Перед Пасхой принесла я ей кулич и крашенных яичек. С какой радостью приняла она мой скромный подарок. Засияла, восторгалась, как ребенок.

Бывало, приду к ней – все болит, Матушка быстренько меня на свой стульчик усаживает. Ей ничего не нужно было объяснять. Она насквозь видела меня. Только она знала, зачем мне нужно было посидеть на ее стульчике.

Иногда я долго не бывала у нее, и с какой радостью она встречала меня, с какой нежностью заботилась об угощении.

– Что долго не приходил?

Так было стыдно, не знала, что ей сказать. Какая же я неблагодарная! А как она меня всегда ждала? Не знала, куда посадить, как принять, встречала, как дорогого гостя. «Ничего не приноси, только приходи», – говорила мне.

Когда ухожу, прощаюсь: «Матушка, благословите меня уходить». Старица проводит меня за калиточку, а я пробегу несколько метров, оглядываюсь, а она все стоит, вслед смотрит. И опять пробегу, опять оглянусь – а она все так и стоит, бедненькая, провожает. Потом совсем уже издалека смотрю – потихонечку возвращается в свою келию.

Деток моих она всегда, бывало, обнимет, всего вкусненького в кулечек им положит: и орехи, и конфеты, всего, что у нее было. И они ее любили. Когда дочка только пошла в школу, она как все дети переживала по поводу учебы. Приходим мы как-то с ней и с сыном к Матушке. Она встречает нас и смеется.

– Ты звал вчера бабу?

– Зв-а-а-ла…

– Что, не мог решить задачку? Трудная была?

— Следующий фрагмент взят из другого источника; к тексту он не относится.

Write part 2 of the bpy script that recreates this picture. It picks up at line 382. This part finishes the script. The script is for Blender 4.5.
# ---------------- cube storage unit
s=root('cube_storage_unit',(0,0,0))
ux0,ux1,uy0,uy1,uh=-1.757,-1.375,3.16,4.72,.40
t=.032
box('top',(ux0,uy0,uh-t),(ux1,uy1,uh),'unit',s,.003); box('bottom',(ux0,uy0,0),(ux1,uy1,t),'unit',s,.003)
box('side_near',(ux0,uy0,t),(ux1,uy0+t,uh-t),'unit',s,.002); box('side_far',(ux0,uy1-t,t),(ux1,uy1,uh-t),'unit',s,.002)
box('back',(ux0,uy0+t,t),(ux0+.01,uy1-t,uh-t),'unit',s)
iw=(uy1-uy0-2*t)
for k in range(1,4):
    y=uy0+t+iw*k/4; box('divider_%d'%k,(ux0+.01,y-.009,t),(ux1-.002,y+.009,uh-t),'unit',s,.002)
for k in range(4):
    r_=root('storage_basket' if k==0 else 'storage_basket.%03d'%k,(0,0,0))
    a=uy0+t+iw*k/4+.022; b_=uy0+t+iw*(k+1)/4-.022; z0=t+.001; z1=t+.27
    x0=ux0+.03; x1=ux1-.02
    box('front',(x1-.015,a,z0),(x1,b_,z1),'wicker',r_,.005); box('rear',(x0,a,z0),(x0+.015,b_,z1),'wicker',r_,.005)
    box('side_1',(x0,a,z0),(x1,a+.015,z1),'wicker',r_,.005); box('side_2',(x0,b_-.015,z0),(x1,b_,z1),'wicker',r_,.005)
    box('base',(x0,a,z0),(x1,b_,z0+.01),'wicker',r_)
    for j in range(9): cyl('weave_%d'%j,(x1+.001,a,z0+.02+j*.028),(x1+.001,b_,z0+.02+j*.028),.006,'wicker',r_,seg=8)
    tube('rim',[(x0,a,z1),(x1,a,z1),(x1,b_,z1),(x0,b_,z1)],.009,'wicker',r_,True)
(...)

Матушка все-все чувствовала, все знала.

Несколько раз мне довелось ночевать у нее. Благодарю Бога, что Матушка доверяла мне иногда помогать ей по хозяйству. Бывало, приду, хочется чем-нибудь помочь.

– Матушка, давайте я пол помою.

– Ну, помой.

И тут же обязательно достанет из платочка завязанные пять рублей и дает. Я в ужасе была – как же так? От кого же я деньги буду брать?! За что?!

– Бери, бери деньги – чтобы водились.

Даст деньги, и приходилось брать. Я сама старалась принести ей, а она возьмет, долго-долго смотрит, а потом отдает обратно: «Не велит!» Или же если возьмет какие-то пять рублей, то потом несет в храм. На Демиевке я видела, с какими пучками свечей Матушка ходила по храму, сама расставляла их.

Как-то пришла я к ней после службы на Демиевке. В этот день я приступила к причастию Святых Христовых Тайн, и, конечно же, исповедовалась перед этим великим Таинством. После службы пошла к Матушке. Она встретила меня радостно, как-то торжественно, со словами: «Ой, какой ты сегодня чистый-чистый!» Мне запомнилась эта фраза. Она знала, что я очистила свою душу на исповеди и приняла в себя Христа, что и было открыто старице Господом.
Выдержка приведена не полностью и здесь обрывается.